Denver may not need that much defense to defeat the Patriots in Week 5 this year. But a redux of their lockdown effort from early in the 2006 season wouldn’t hurt.

A FEW MORE NOTES FROM THE NIGHT …

  • This was the Broncos’ first appearance on Sunday Night Football after NBC won the contract heading into the 2006 season. Because NBC had been out of NFL broadcasting for the previous eight seasons, it was the Broncos’ first game on the Peacock network since Super Bowl XXXII.
  • Two “China Bowl” logos were painted on the Gillette Stadium field, to promote a preseason game between the Patriots and Seattle Seahawks scheduled to take place in Beijing, China the following summer. Since that contest was designed to be part of Beijing’s build-up to the 2008 Summer Olympics that it would host, and since NBC aired both the Olympics and this Broncos-Patriots clash, the broadcast made multiple mentions of the scheduled exhibition game. The halftime show at Gillette Stadium featured Chinese dancers, fireworks and Olympic mascots. It was all for naught. Just over six months later, the NFL postponed the China Bowl for two years, until 2009. In 2008, the league scrapped the game altogether. The notion of an eventual NFL game in Beijing has never completely evaporated, but given the current economic and sociopolitical climate, it seems farther away now.

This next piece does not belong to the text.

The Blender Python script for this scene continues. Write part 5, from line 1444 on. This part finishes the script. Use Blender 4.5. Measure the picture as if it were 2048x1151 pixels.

  • Even with the late touchdown allowed to the Patriots, the Broncos still finished the first three games of 2006 with just one touchdown permitted to an opposing offense. The 2009 Broncos matched this feat, but the 2019 Patriots surpassed it, as the only two touchdowns they allowed in their first three games came via a muffed punt recovered in the end zone and a pick-six (thrown by Jarrett Stidham).